Thing is, he tore into musical pursuits with the same furious abandon, picking through all that came before and carrying it across the country. Lead Belly's original compositions, and his arrangements of traditional songs, would become one of the structural supports upon which popular American music was built.

That's because Ledbetter, despite his outsized persona, had a careful ear: He internalized the resigned country blues laments of a bound but proud people; the dangerous late-night rumblings of Fannin Street flophouses and juke joints in Shreveport, La.'s legendary Bottoms section of town; the bubbling homemade music made after the work was done with cowbells, washboards, mouth organs and jugs; and the sweetly hopeful hymns heard at week's end echoing down the steps of a shotgun holy-rolling Sunday school class.

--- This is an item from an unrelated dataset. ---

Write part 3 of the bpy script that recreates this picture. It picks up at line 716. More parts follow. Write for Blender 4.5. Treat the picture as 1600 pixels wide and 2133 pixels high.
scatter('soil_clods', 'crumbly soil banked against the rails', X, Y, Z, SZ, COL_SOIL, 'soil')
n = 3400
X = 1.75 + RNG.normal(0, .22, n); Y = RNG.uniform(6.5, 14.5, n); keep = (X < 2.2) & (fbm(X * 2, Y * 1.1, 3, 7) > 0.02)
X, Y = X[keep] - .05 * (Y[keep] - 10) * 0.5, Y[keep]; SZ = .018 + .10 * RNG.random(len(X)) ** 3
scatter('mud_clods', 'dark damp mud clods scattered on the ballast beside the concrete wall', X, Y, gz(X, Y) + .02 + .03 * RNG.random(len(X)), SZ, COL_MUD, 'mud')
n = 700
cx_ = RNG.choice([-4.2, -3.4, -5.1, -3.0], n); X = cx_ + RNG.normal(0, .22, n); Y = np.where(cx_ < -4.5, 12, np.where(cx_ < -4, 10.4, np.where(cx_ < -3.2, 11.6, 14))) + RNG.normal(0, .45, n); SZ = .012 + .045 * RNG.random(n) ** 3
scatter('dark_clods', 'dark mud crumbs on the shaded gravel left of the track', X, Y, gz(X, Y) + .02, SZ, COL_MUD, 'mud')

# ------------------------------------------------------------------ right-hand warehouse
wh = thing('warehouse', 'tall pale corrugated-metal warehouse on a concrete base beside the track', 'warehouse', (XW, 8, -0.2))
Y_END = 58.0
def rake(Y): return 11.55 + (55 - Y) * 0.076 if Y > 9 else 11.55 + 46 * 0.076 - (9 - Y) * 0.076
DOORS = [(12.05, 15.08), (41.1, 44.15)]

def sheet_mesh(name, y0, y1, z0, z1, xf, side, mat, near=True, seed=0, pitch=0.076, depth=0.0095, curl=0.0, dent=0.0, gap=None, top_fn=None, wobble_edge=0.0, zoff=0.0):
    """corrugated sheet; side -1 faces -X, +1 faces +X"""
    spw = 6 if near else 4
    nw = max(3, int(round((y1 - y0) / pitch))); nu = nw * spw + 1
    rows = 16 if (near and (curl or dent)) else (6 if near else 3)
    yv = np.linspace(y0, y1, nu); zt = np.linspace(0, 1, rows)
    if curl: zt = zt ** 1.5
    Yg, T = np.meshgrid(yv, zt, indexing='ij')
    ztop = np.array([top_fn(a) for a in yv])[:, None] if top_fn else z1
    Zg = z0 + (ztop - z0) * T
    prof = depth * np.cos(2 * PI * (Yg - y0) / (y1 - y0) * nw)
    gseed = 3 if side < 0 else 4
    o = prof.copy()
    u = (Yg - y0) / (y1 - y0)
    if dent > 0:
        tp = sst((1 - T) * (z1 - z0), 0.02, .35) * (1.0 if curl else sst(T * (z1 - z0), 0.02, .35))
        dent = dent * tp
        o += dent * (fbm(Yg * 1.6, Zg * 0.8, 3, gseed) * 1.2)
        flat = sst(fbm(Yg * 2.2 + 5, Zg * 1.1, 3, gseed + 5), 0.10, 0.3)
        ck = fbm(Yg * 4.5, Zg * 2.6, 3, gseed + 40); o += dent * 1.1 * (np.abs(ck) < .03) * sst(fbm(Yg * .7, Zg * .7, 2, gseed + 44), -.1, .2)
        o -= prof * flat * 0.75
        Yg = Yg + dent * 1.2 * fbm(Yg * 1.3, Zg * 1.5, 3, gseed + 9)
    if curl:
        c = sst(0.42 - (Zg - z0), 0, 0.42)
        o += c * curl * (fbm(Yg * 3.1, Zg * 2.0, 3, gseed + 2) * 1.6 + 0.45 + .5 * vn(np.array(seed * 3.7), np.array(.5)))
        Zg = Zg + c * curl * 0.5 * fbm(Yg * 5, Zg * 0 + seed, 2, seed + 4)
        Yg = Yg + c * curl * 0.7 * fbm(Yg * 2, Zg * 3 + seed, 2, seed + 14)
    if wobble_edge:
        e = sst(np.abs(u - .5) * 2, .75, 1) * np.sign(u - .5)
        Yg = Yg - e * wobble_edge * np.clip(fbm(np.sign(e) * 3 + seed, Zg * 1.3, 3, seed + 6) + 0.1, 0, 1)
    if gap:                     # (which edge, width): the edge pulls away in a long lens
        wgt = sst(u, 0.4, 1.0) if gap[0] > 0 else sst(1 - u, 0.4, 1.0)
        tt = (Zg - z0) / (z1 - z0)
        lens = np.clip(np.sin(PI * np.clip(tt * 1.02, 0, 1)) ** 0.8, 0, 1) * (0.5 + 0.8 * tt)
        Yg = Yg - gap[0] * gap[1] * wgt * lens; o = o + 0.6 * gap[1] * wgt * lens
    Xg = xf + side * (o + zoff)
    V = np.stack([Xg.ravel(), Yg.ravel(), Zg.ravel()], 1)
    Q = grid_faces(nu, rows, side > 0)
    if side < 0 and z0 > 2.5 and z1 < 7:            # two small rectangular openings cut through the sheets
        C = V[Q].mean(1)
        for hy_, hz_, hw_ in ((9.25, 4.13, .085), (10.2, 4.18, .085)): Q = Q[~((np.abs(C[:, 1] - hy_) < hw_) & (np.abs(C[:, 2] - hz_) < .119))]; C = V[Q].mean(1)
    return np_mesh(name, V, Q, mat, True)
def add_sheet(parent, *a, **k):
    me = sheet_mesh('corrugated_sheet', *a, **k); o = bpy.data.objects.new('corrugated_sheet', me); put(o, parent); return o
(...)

In this way, Lead Belly would provide a living soundtrack for the Deep South at mid-century, both the local barn dance and the church raffle, the backstreet barbecue and the hometown reunion.

Still, Ledbetter had wider aspirations. His ideas, like his life, were big. Very big.

It took some time, but Lead Belly eventually found his way out of the local rattle-board barrooms and dimly lit basement saloons out to the American West and over to New York City. Leadbelly was as much a traveler as he was a singer, and the two worked hand in hand. He collected tales, then wove them back into his work—perhaps never more completely experienced than on these remastered and lovingly annotated Smithsonian sides.

Compiled from a series of recordings made in New York by Moses Asch in the 1940s, the music collected on "Bourgeois Blues" was initially issued by Folkways as "Easy Rider: Lead Belly's Legacy, Vol. 4" and "Midnight Special." Ledbetter had finally been discovered during a stay at Louisiana's Angola penitentiary by collector John Lomax on one of his legendary recording trips for the Library of Congress; Lomax helped Lead Belly up to the Big Apple.

There, Ledbetter instantly connected with the local folk-music protest crowd, and his apartment became an after-hours hang out for fellow singer-songwriters and musicians like Woody Guthrie, Sonny Terry and Brownie McGhee. Several of these house guests appear on the loose-limbed recording sessions put together by Asch, providing a backstory on "Bourgeois Blues."

Lead Belly wasn't, strictly speaking, a political singer—though he would delve into such subjects on tracks like "Jim Crow," "Abraham Lincoln" and "Hitler Song," each included on "Bourgeois Blues."